I ask a boon. Considering the age, I ask it for, I think you will be glad to grant it. I crave it so that I can take you back to the 14th century. 

But first we must meet a very 20th century man. His name was Philip Larkin and he was a poet, a very fine poet. Despite his being an embittered and often cynical man, he wrote some wonderful and lasting verse. 

Larkin loved to explore old English parish churches and cathedrals. On a visit to Chichester Cathedral, he went to see the tomb of Richard Fitzalan, 10th Earl of Arundel, and his wife Eleanor. She died in 1372, he four years later in 1376.

As Larkin stood by the tomb he suddenly noticed something quite unprecedented in 14th century sculpture. At that time two figures side by side were invariably carved separately from one another. In this case, however Larkin saw that the Earl's marble hand  - withdrawn from his gauntlet - is holding that of his wife. Larkin was so affected by an image that spoke so eloquently of a love across 700 years that he wrote what is today a classic poem. He called it "An Arundel Tomb”. 
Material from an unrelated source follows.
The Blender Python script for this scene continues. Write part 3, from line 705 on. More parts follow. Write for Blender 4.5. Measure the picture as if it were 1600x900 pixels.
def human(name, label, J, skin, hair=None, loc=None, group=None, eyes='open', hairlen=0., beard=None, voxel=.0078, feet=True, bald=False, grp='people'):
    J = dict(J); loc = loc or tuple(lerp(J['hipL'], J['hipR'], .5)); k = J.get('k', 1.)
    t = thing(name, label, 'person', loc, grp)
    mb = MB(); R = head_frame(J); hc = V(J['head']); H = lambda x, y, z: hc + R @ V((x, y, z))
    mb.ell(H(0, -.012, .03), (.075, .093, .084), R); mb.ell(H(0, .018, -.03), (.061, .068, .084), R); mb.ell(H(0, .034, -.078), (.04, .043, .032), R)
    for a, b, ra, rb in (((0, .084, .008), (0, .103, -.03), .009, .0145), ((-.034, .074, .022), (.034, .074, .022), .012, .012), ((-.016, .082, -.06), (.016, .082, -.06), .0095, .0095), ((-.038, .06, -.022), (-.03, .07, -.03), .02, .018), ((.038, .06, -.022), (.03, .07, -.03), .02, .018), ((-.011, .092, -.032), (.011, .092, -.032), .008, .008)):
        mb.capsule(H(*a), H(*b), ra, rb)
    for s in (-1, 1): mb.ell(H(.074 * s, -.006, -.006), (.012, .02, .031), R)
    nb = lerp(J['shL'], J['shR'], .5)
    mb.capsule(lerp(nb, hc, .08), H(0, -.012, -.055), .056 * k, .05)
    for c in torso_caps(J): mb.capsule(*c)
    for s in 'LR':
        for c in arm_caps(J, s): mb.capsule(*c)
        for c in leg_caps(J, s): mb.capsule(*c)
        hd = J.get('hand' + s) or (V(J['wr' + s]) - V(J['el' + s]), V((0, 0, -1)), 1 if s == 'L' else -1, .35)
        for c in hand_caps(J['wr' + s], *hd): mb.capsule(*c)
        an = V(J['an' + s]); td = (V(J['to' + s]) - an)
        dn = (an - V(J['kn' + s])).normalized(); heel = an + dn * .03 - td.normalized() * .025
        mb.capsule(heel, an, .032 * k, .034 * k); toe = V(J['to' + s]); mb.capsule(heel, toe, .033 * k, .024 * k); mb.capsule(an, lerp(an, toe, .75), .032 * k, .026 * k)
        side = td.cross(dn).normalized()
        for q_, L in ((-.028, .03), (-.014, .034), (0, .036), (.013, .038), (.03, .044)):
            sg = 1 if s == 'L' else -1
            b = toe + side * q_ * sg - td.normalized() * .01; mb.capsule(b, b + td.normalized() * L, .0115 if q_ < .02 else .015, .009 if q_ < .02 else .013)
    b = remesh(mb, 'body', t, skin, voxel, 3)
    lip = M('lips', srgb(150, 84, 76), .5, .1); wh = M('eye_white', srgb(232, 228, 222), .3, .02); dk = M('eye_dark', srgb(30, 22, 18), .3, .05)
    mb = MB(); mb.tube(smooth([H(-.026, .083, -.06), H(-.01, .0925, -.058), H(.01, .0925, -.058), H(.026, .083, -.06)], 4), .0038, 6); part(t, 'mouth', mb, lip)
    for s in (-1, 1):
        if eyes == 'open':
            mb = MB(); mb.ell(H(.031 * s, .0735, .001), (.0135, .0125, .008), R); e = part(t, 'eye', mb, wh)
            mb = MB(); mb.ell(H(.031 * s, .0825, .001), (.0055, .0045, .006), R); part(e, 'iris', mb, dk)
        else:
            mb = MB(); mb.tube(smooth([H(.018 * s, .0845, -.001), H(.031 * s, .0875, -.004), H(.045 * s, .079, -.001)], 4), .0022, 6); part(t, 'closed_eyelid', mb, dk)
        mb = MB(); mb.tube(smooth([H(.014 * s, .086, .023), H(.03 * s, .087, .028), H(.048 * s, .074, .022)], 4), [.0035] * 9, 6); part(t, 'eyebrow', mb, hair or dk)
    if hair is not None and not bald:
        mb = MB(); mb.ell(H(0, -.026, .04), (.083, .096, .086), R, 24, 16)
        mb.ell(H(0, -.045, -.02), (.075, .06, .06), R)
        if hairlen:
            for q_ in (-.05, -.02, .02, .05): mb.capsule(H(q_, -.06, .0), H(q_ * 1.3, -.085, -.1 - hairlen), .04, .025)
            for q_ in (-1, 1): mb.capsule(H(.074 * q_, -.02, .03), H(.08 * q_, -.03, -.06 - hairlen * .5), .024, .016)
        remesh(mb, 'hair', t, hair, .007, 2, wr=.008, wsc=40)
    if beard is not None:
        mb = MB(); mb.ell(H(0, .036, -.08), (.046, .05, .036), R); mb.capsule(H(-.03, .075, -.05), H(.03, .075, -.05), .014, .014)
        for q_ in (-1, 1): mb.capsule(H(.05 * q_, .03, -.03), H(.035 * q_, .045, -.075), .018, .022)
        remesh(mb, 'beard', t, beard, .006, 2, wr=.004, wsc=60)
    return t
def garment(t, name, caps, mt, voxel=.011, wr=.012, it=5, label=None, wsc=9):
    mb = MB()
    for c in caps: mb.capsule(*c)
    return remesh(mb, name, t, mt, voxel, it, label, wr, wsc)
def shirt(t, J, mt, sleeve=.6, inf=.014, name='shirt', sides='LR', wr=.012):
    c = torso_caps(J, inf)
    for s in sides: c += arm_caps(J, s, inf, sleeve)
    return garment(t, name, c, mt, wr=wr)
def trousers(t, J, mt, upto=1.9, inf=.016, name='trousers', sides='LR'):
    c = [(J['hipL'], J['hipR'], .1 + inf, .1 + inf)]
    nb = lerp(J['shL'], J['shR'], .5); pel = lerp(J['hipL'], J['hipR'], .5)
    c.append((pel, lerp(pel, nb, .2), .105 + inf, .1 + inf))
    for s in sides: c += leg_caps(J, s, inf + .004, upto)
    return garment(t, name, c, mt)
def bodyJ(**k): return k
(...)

Side by side, their faces blurred

The earl and countess lie in stone…

Such plainness of the pre baroque

Hardly involves the eye, until

It meets his left-hand gauntlet, still

Clasped empty in the other, and  

One sees with a sharp tender shock

His hand withdrawn, holding her hand…

…The stone fidelity 

They hardly meant has come to be

Their final blazon, and to prove

Our almost-instinct almost true:

What will survive of us is love. 

Perhaps all of us need a gentle reminding that “what shall survive of us is love”.